The main problem he faces is that he can't afford anything on his "not a good job" salary. Not a decent place to live, not halfway-decent food or enough cigarettes to last the week, and certainly not enough to take his would-be girlfriend out for a day. Gordon's war against money is serious business.

The plotline here is simple enough. Gordon goes from day to day living his wretchedly impoverished life, wondering often how the truly lower classes manage on half his salary while supporting a wife and ten kids. He has rich friends, socialists like him. He thinks appropriately rude thoughts about the customers in the shop where he works. He goes out and tries to have good time while spending nothing, avoiding looking cheap, and disparaging his poor circumstances. This guy really reminds me of a character from a Dostoyevsky novel, perhaps Raskolnikov from Crime and Punishment (though Gordon doesn't kill anyone; he does get arrested for public drunkenness, but that's as far as it goes). Smart, impoverished, at war with himself and the world. It all fits, but in a nice Orwellian way.

To end on a light note, lest there be any confusion, the aspidistra is a sturdy and rather unexceptional houseplant that thrives on low light levels. Gordon goes on and on about these plants at various times in the novel, like it's some sort of fetish. I'm not sure if things have changed much, but though Orwell makes the aspidistra out to be the national plant of England, my British co-worker had to do a google search to tell me what one looked like exactly. I guess they've gone out of favor a bit since the thirties.

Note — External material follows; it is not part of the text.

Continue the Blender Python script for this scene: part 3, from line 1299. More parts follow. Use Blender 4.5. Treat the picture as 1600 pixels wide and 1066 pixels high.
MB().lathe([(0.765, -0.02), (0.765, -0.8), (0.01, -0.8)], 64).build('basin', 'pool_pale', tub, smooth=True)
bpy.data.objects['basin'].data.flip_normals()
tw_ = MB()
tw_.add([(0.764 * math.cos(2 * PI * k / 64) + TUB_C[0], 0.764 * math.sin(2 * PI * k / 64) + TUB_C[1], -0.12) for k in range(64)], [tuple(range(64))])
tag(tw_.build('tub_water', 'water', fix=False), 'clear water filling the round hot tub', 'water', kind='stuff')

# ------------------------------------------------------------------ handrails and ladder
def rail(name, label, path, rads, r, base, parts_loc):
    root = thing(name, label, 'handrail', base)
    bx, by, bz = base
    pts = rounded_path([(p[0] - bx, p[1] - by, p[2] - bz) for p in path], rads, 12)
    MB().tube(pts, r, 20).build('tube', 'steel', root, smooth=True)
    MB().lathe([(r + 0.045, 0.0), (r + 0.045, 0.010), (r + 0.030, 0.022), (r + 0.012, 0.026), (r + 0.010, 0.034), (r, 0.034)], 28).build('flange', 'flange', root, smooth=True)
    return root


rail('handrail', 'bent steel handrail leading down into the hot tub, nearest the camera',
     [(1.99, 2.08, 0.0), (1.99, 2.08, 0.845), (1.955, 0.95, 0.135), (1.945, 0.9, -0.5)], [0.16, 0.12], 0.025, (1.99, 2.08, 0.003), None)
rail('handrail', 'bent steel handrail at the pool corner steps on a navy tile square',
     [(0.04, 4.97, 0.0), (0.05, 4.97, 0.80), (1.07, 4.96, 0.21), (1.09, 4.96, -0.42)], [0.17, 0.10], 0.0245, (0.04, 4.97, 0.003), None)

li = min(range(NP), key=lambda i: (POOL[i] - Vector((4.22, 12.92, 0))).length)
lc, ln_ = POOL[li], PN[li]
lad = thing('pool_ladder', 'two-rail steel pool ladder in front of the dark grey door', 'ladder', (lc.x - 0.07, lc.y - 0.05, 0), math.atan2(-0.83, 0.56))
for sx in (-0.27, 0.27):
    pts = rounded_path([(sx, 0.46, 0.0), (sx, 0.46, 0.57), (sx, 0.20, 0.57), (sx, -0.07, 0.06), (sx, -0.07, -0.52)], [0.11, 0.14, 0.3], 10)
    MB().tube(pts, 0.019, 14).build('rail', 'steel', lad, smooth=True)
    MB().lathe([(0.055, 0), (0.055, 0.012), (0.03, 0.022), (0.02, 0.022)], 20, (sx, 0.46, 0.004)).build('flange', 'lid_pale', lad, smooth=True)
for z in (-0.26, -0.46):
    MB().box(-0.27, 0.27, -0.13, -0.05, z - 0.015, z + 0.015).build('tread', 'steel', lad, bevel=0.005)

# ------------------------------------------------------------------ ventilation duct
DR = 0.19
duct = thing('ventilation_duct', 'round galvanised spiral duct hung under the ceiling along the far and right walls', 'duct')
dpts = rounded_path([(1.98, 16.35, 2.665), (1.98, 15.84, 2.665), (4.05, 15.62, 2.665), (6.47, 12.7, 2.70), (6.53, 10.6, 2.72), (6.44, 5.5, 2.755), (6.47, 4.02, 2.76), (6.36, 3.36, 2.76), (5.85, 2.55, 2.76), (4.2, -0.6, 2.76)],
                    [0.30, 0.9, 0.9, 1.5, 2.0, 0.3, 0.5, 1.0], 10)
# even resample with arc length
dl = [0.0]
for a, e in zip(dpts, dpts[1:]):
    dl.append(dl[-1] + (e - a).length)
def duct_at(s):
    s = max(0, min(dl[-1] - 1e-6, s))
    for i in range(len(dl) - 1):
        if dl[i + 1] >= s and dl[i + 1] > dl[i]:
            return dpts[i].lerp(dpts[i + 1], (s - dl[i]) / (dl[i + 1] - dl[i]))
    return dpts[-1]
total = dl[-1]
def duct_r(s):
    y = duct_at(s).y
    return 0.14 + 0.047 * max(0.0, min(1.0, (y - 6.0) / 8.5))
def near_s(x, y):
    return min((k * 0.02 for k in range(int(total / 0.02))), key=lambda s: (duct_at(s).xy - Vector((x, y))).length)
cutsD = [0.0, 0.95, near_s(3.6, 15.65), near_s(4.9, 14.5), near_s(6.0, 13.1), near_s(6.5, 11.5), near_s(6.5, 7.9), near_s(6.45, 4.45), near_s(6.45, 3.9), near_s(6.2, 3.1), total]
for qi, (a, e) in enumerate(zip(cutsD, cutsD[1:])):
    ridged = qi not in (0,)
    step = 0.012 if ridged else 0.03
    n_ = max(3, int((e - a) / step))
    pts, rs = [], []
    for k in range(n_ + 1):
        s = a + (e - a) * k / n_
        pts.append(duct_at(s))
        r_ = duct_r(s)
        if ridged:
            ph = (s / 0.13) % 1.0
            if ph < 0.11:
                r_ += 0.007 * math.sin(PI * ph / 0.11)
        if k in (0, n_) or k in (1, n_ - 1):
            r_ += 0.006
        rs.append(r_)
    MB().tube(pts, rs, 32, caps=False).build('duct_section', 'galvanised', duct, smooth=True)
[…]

This may be Orwell's finest proper novel. Personally I liked it better than Animal Farm or any of his other lesser-known novels. 1984, of course, is the best-known work, but is so outrageous in its politics that there's not so much room left for simple storytelling. Gordon Comstock is the sort of character I know so well now that I could sit down and have a beer with him and feel like we're old friends (albeit the kind that don't always get along).